Death toll grows in Chile protests over metro price hikes

COMPILED FROM WIRE SERVICES
ISTANBUL
Published 21.10.2019 15:53
Updated 21.10.2019 17:12
Demonstrators clash with a riot police during protests, Santiago, Oct. 20, 2019. (AFP / Photo)
Demonstrators clash with a riot police during protests, Santiago, Oct. 20, 2019. (AFP / Photo)

Protests and violence in Chile spilled over into a new day and raged into Sunday night despite the president canceling a subway fare hike that has prompted violent demonstrations.

Chile is "at war," President Sebastian Pinera said Sunday, as the country reels from three days of violent demonstrations and looting that have left seven dead and almost 1,500 detained in the worst outbreak of social unrest in decades.

Officials in the Santiago region said three people died in fires at two looted supermarkets early Sunday; they were among 60 Walmart-owned outlets that have been vandalized, and the company said many stores did not open during the day. Five more people later were found dead in the basement of a burned warehouse and were not employees, authorities said. At least two airlines canceled or rescheduled flights into the capital.

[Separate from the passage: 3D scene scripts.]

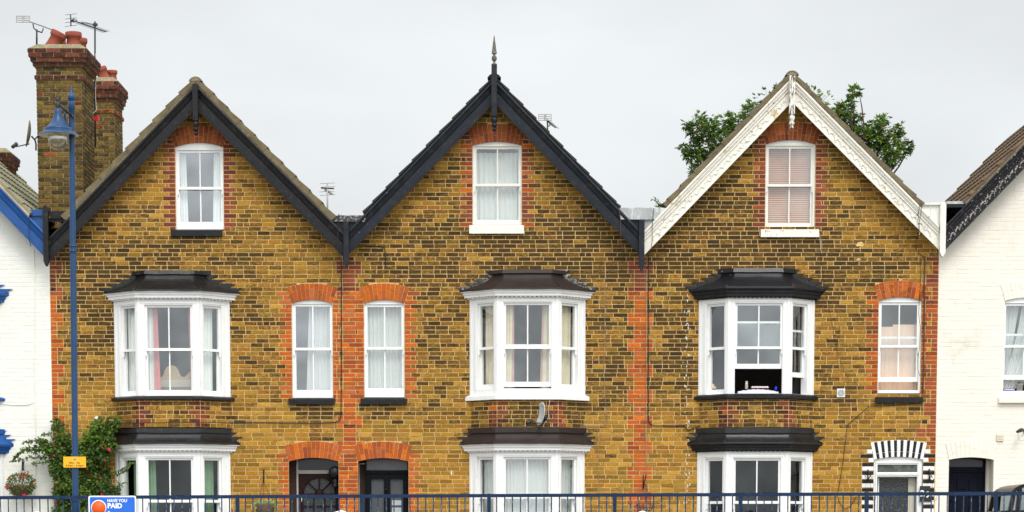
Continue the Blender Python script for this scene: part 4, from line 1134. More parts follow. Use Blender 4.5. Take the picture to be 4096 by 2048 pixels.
def door_d4():
    o = OPN['d4']['ar']; D = .42; px = lambda v: X(v, 1950, D); zz = lambda v: Z(v, D); m = M_NAVY; fm = MB()
    fm.box(px(3940), o.x1, D - .0, D + .1, 0, o.zc, M_WWALL)
    fm.box(o.x0, px(3940), D - .04, D + .06, zz(1880), zz(1868), m); fm.box(o.x0, px(3940), D - .02, D + .06, zz(1889), zz(1881), m); fm.box(px(3933), px(3940), D - .03, D + .06, 0, o.zc, m)
    fr = fm.build('door_frame', H4)
    g = MB(); g.box(o.x0, px(3940), D + .04, D + .05, zz(1868), o.zc, mat('dark_fanlight', (.02, .02, .03), .15, .3, 3)); g.build('fanlight', fr)
    d = MB(); d.box(o.x0, px(3933), D + .02, D + .06, 0, zz(1889), m)
    def panel(x0, x1, y0, y1, arch=0):
        n = 8; pts = [(px(x0), zz(y1)), (px(x1), zz(y1))] + [(px(x1 + (x0 - x1) * k / n), zz(y0) + arch * math.sin(math.pi * k / n) * .02 + (arch * .0)) for k in range(n + 1)]
        d.prism(pts, D + .004, D + .02, m); 
        c = [(a * .84 + (px(x0) + px(x1)) / 2 * .16, b * .88 + (zz(y0) + zz(y1)) / 2 * .12) for a, b in pts]; d.prism(c, D - .008, D + .004, m)
    panel(3793, 3813, 1916, 2005); panel(3827, 3862, 1911, 1957, 1); panel(3876, 3910, 1916, 1990, 1); panel(3827, 3862, 1975, 2080); panel(3793, 3813, 2014, 2080); panel(3876, 3910, 2014, 2080)
    d.build('door', H4)
door_d4()
# number plaque by the striped arch
pq = root('number_plaque', (X(3708, 1975), 0, Z(1975)), 'black slate house number plaque with white digits beside the zebra striped door', 'plaque')
mb = MB(); ya, yb = -.030, -.012
mb.prism([(X(3687.5), Z(2007)), (X(3732), Z(2007)), (X(3735), Z(2000)), (X(3735), Z(1994)), (X(3729), Z(1990)), (X(3729.5), Z(1944)), (X(3687.5), Z(1944))], ya, yb, mat('slate', (.022, .022, .024), .6, .3, 8)); mb.build('slate', pq)
def text(name, s, size, loc, m, parent, bold=.0, ext=.002, align='CENTER', xs=1.0, rx=math.pi / 2, rz=0):
    cu = bpy.data.curves.new(name, 'FONT'); cu.body = s; cu.size = size; cu.extrude = ext; cu.offset = bold; cu.align_x = align; cu.resolution_u = 3
    t = bpy.data.objects.new(name, cu); COL.objects.link(t); dg = bpy.context.evaluated_depsgraph_get(); dg.update()
    me = bpy.data.meshes.new_from_object(t.evaluated_get(dg)); bpy.data.objects.remove(t)
    M = Matrix.Translation(loc) @ Matrix.Rotation(rz, 4, 'Z') @ Matrix.Rotation(rx, 4, 'X') @ Matrix.Diagonal((xs, 1, 1, 1)); me.transform(M); me.materials.clear(); me.materials.append(m)
    o = bpy.data.objects.new(name, me); COL.objects.link(o); o.parent = parent; o.matrix_parent_inverse = Matrix.Translation(-parent.location); return o
text('number', '2', .15, (X(3698), ya - .003, Z(1985)), M_SIGNW, pq, .004, xs=1.1)
text('number', '9', .15, (X(3719), ya - .003, Z(1990)), M_SIGNW, pq, .004, xs=1.1)

# ------------------------------------------------------------------ chimneys
def chimney(house, px0, px1, y0, dep, ytop, ybase, crown, string, pots, label=None, zb=None):
    """brick stack with corbelled crown; px0..px1 face columns measured at row ybase"""
    mb = MB(); xa, xb = P(px0, 600, y0).x, P(px1, 600, y0).x; zt = Z(ytop, y0); z = Z(ybase, y0) if zb is None else zb
    n = int((zt - z) / HC); z0b = zt - n * HC
    for c in range(n):
        za = z0b + c * HC; zc = za + HC; fromtop = n - 1 - c
        o = crown.get(fromtop, 0.0); red = fromtop in crown; col = None
        if fromtop in string: o = .028
        x0, x1, ya, yb = xa - o, xb + o, y0 - o, y0 + dep + o
        mb.box(x0 + .004, x1 - .004, ya + .004, yb - .004, za, zc + (.001 if fromtop else 0), M_MORTD)
        for f, L in ((Fr((x0, ya), (1, 0)), x1 - x0), (Fr((x1, ya), (0, 1)), yb - ya), (Fr((x0, yb), (0, -1)), yb - ya), (Fr((x1, yb), (-1, 0)), x1 - x0)):
            l = .225; s = -(c % 2) * .1125
            while s < L - .01:
                a_, b_ = max(0, s), min(L, s + l)
                if L - b_ < .04: b_ = L
                if red or fromtop in string: colr = rcol([MARS[0], MARS[2], MARS[4]] if (fromtop in crown or string.get(fromtop) == 'm') else REDS, .50); colr = rcol(REDS, .5) if rnd.random() < .03 else colr
                else:
                    g_ = rnd.uniform(.8, 1.15); colr = (.185 * g_, .118 * g_, .030 * g_, max(.1, min(.7, .47 + rnd.gauss(0, .10))))
                    if rnd.random() < .02: colr = rcol(REDS, .45)
                # leave a gap at the dentil course
                if crown.get('dentil') == fromtop and (int((s + 10) / .1125) % 2): pass
                brick(mb, f, a_, b_, za, zc, colr, .006)
                if b_ >= L: break
                s += l
    # flaunching
    oo = crown.get(0, .08); e = oo - .0; h = .10; i_ = .02
    vs = [(xa - e, y0 - e, zt), (xb + e, y0 - e, zt), (xb + e, y0 + dep + e, zt), (xa - e, y0 + dep + e, zt), (xa + i_, y0 + .04, zt + h), (xb - i_, y0 + .04, zt + h), (xb - i_, y0 + dep - .04, zt + h), (xa + i_, y0 + dep - .04, zt + h)]
    mb.add(vs, [(4, 5, 6, 7), (0, 1, 5, 4), (1, 2, 6, 5), (2, 3, 7, 6), (3, 0, 4, 7)], M_STONE)
    ch = mb.build('chimney', house, **({'label': label} if label else {}))
    for (px, dy, r, hh, tilt) in pots:
        pm = MB(); yb = y0 + dy; bx = P(px, ytop, yb).x; ax = Vector((math.sin(R(tilt)), 0, math.cos(R(tilt))))
        base = Vector((bx, yb, zt + h * .45)); k = hh
        pm.lathe(base, [(r * 1.12, -.05), (r * 1.05, .0), (r * .88, k * .35), (r * .80, k * .66), (r * .84, k * .67), (r * .86, k * .72), (r * .98, k * .76), (r, k * .80), (r * 1.0, k * .95), (r * .96, k), (r * .78, k), (r * .7, k * .75), (r * .7, k * .5)], M_TERRA, 20, axis=ax)
        pm.build('chimney_pot', ch)
    return ch
CR = {0: .105, 1: .105, 2: .075, 3: .06, 4: .025}
CR1 = {0: .125, 1: .115, 2: .085, 3: .05}
chimney(H[0], 151, 331, 1.0, 1.25, 198, 900, CR1, {6: 'm'}, [(205, .35, .150, .36, 26), (295, .42, .150, .335, 0), (322, .95, .13, .33, 0), (236, .95, .13, .30, 0)], zb=Z(900, 0))
chimney(H[0], 300, 460, 5.2, 1.0, 328, 900, CR, {7: 'r'}, [(424, .3, .125, .30, -22), (449, .42, .105, .25, 0), (352, .4, .11, .28, 0)], zb=Z(900, 0))
chimney(H0, -160, 26, 4.6, .8, 612, 900, {0: .09, 1: .08, 2: .05, 3: .02}, {}, [], zb=Z(950, 0))

# ------------------------------------------------------------------ aerials, dishes, cables
def tubes(mb, lst, m):
    for pts, r in lst: mb.tube(pts, r, m, 6)
def aerial(mast, label, y, m=M_IRON, clamp=None):
    r = root('tv_aerial', P(mast[0][0], mast[0][1], y), label, 'aerial'); mb = MB(); mb.tube([P(a, b, y) for a, b in mast], .017, m); mb.build('mast', r); return r
# aerial with a reflector plate above the leaning pot
y = 1.6; r = aerial([(147, 180), (147, 118)], 'rooftop aerial with a slotted reflector plate left of the leaning chimney pot', y)
mb = MB(); mb.tube([P(118, 87, y), P(170, 105, y + .3), P(222, 125, y + .6)], .009, M_IRON); mb.tube([P(132, 95, y), P(135, 112, y), P(147, 124, y), P(168, 130, y + .2), P(173, 114, y + .3)], .012, M_IRON)
for k in range(22):
    t = k / 21; a = P(120 + 100 * t, 88 + 36 * t, y + .6 * t); mb.tube([a + Vector((-.07, -.03, .02)), a + Vector((.07, .03, -.02))], .003, M_ALU, 4)
mb.build('boom', r)
def plate(x0, x1, y0, y1, y, m, par):
    mb = MB(); a, b = P(x0, y0, y), P(x1, y1, y); w_ = b.x - a.x; h_ = a.z - b.z; d = .02
    for t in (0, .31, .62, .93): mb.box(a.x, b.x, y, y + d, a.z - h_ * t - h_ * .09, a.z - h_ * t, m)
    for t in (0, .42, .96): mb.box(a.x + w_ * t, a.x + w_ * t + w_ * (.04 if t != .42 else .18), y - .002, y + d + .002, b.z, a.z - .001, m)
    mb.build('reflector', par)
plate(64, 119, 63, 89, y - .05, M_ALU, r)
# tall mast with yagi right of the chimney
y = 2.5; r = aerial([(381, 590), (380, 400), (380, 86)], 'tall rooftop mast with a long horizontal yagi aerial and a red clip', y)
mb = MB(); A, B = P(286, 80, y - .3), P(424, 127, y + .5); mb.tube([A, B], .010, M_IRON); mb.tube([P(318, 92, y - .1), P(345, 91, y), P(380, 100, y)], .008, M_IRON); mb.box(P(372, 96, y).x, P(390, 96, y).x, y - .03, y + .03, P(380, 103, y).z, P(380, 94, y).z, M_IRON)
for k in range(20):
    t = .2 + .8 * k / 19; a = A + (B - A) * t; mb.tube([a + Vector((-.07, -.02, -.02)), a + Vector((.07, .02, .02))], .003, M_IRON, 4)
mb.build('boom', r)
mb = MB(); mb.tube([P(282, 58, y - .3), P(284, 105, y - .3)], .012, M_IRON)
for i, yy in enumerate((60, 76, 91, 106)): mb.tube([P(260, yy, y - .3), P(307, yy - 5, y - .3)], .004, M_IRON, 4)
mb.tube([P(283, 84, y - .3), P(296, 76, y - .3), P(308, 80, y - .3), P(296, 88, y - .3), P(283, 84, y - .3)], .012, M_IRON, 5); mb.build('reflector', r)
mb = MB(); mb.box(P(377, 470, y).x, P(396, 470, y).x, y - .04, y + .03, P(380, 484, y).z, P(380, 466, y).z, M_REDP); mb.build('clip', r)
mb = MB(); mb.tube([P(382, v, y - .03) + Vector((.012 * math.sin(v * .03) + (.01 if v > 300 else 0), 0, 0)) for v in range(215, 450, 15)] + [P(372, 455, y - .05)], .007, M_CABLEW, 5); mb.build('cable', r)
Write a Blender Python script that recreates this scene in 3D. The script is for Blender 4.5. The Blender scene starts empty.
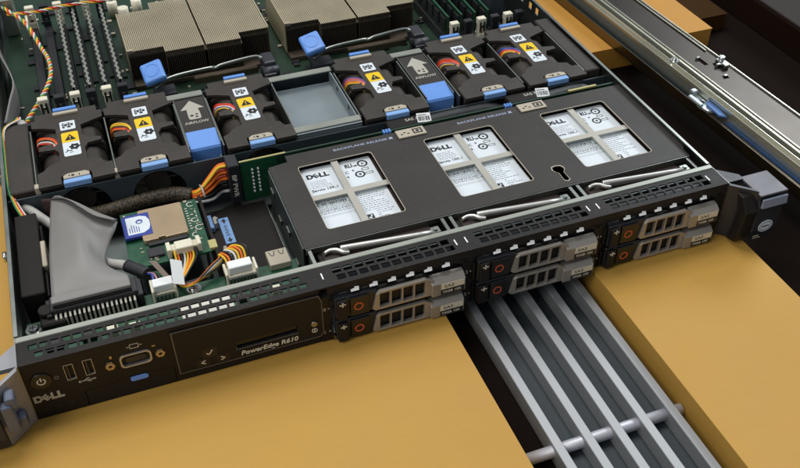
import bpy, bmesh, math, random
from mathutils import Matrix, Vector
random.seed(7)
S = 0.001                       # the script is written in millimetres
sc = bpy.context.scene
C = bpy.context.collection

# ------------------------------------------------------------ camera, light, exposure
cam = bpy.data.cameras.new('camera'); co = bpy.data.objects.new('camera', cam); C.objects.link(co)
cam.sensor_width = 36; cam.lens = 36 * 908.0 / 800
cam.clip_start = 0.01; cam.clip_end = 50
yaw, pitch = 0.3623, 0.7129
f = Vector((math.sin(yaw) * math.cos(pitch), math.cos(yaw) * math.cos(pitch), -math.sin(pitch)))
r = Vector((math.cos(yaw), -math.sin(yaw), 0)); u = r.cross(f)
m = Matrix((r, u, -f)).transposed().to_4x4(); m.translation = Vector((-.1426, -.3556, .3977))
co.matrix_world = m
sc.camera = co

w = bpy.data.worlds.new('World'); sc.world = w; w.use_nodes = True
bg = w.node_tree.nodes['Background']
bg.inputs[0].default_value = (.80, .90, 1.0, 1); bg.inputs[1].default_value = .24

def area(name, loc, target, size, size_y, power, color):
    l = bpy.data.lights.new(name, 'AREA'); l.shape = 'RECTANGLE'; l.size = size; l.size_y = size_y
    l.energy = power; l.color = color
    o = bpy.data.objects.new(name, l); C.objects.link(o); o.location = loc
    o.rotation_euler = (Vector(target) - Vector(loc)).to_track_quat('-Z', 'Y').to_euler()
    return o
area('window_light', (2.7, 1.75, 1.9), (.1, .1, 0), 1.3, 1.0, 56, (.90, .96, 1.0))
area('ceiling_light', (-.1, .9, 2.3), (0, .1, 0), 1.2, 1.2, 36, (1.0, .98, .95))
area('room_fill', (-1.5, -.6, 1.7), (0, .1, 0), 1.2, 1.2, 17, (1.0, .97, .92))  # fill lamp added to lift the front faces, no known source
sc.view_settings.view_transform = 'Standard'; sc.view_settings.look = 'None'
sc.view_settings.exposure = 0.0; sc.view_settings.gamma = 1

# ------------------------------------------------------------ materials
def lin(c):
    if isinstance(c, str): c = [int(c[i:i + 2], 16) / 255 for i in (1, 3, 5)]
    return tuple(x / 12.92 if x <= .04045 else ((x + .055) / 1.055) ** 2.4 for x in c)
MATS = {}
def mat(name, col, rough=.5, metal=0., var=.12, scale=60., bump=0., bscale=900., spec=.5, coat=0.):
    m = bpy.data.materials.new(name); m.use_nodes = True
    n, l = m.node_tree.nodes, m.node_tree.links
    p = n['Principled BSDF']
    c = lin(col)
    tc = n.new('ShaderNodeTexCoord'); no = n.new('ShaderNodeTexNoise')
    no.inputs['Scale'].default_value = scale; no.inputs['Detail'].default_value = 5
    l.new(tc.outputs['Object'], no.inputs['Vector'])
    mx = n.new('ShaderNodeMix'); mx.data_type = 'RGBA'
    mx.inputs[6].default_value = (*[x * (1 - var) for x in c], 1)
    mx.inputs[7].default_value = (*[min(1, x * (1 + var)) for x in c], 1)
    l.new(no.outputs[0], mx.inputs[0]); l.new(mx.outputs[2], p.inputs['Base Color'])
    mr = n.new('ShaderNodeMapRange'); mr.inputs[3].default_value = max(.04, rough - .1); mr.inputs[4].default_value = min(1, rough + .1)
    l.new(no.outputs[0], mr.inputs[0]); l.new(mr.outputs[0], p.inputs['Roughness'])
    p.inputs['Metallic'].default_value = metal
    p.inputs['Specular IOR Level'].default_value = spec
    p.inputs['Coat Weight'].default_value = coat
    if bump:
        n2 = n.new('ShaderNodeTexNoise'); n2.inputs['Scale'].default_value = bscale
        l.new(tc.outputs['Object'], n2.inputs['Vector'])
        b = n.new('ShaderNodeBump'); b.inputs['Strength'].default_value = bump; b.inputs['Distance'].default_value = .0005
        l.new(n2.outputs[0], b.inputs['Height']); l.new(b.outputs[0], p.inputs['Normal'])
    MATS[name] = m
    return m
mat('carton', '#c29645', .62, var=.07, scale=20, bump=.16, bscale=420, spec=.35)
def grain(m, k=.05):
    n, l = m.node_tree.nodes, m.node_tree.links; p = n['Principled BSDF']; src = p.inputs['Base Color'].links[0].from_socket
    tc = n.new('ShaderNodeTexCoord'); out = src
    for sc_, lo, hi, f_ in (((60, 500, 60), .42, .72, .03), ((900, 900, 900), .60, .74, .09), ((5, 7, 5), .45, .75, .10)):
        mp = n.new('ShaderNodeMapping'); mp.inputs['Scale'].default_value = sc_; no = n.new('ShaderNodeTexNoise'); no.inputs['Scale'].default_value = 1; no.inputs['Detail'].default_value = 4
        mr = n.new('ShaderNodeMapRange'); mr.inputs[1].default_value = lo; mr.inputs[2].default_value = hi; mr.inputs[4].default_value = f_
        mx = n.new('ShaderNodeMix'); mx.data_type = 'RGBA'; mx.inputs[7].default_value = (*lin('#7a4f1c'), 1)
        l.new(tc.outputs['Object'], mp.inputs[0]); l.new(mp.outputs[0], no.inputs['Vector']); l.new(no.outputs[0], mr.inputs[0]); l.new(mr.outputs[0], mx.inputs[0])
        l.new(out, mx.inputs[6]); out = mx.outputs[2]
    l.new(out, p.inputs['Base Color'])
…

The riots grew last week as police came out to stop mass fare evasions after an announcement on Oct. 6 that bus and metro fares would be hiked by between $0.04 and $0.1. Santiago and nine other of Chile's 16 regions were under a state of emergency, Pinera confirmed late Sunday, with troops deployed onto the streets for the first time since Augusto Pinochet's military dictatorship between 1973-1990.

Chile has the highest per capita income in Latin America at $20,000, with expected economic growth this year of 2.5% and just 2% inflation. Despite a healthy growth rate, several key social indicators, such as health, education and pensions, show very high levels of inequality.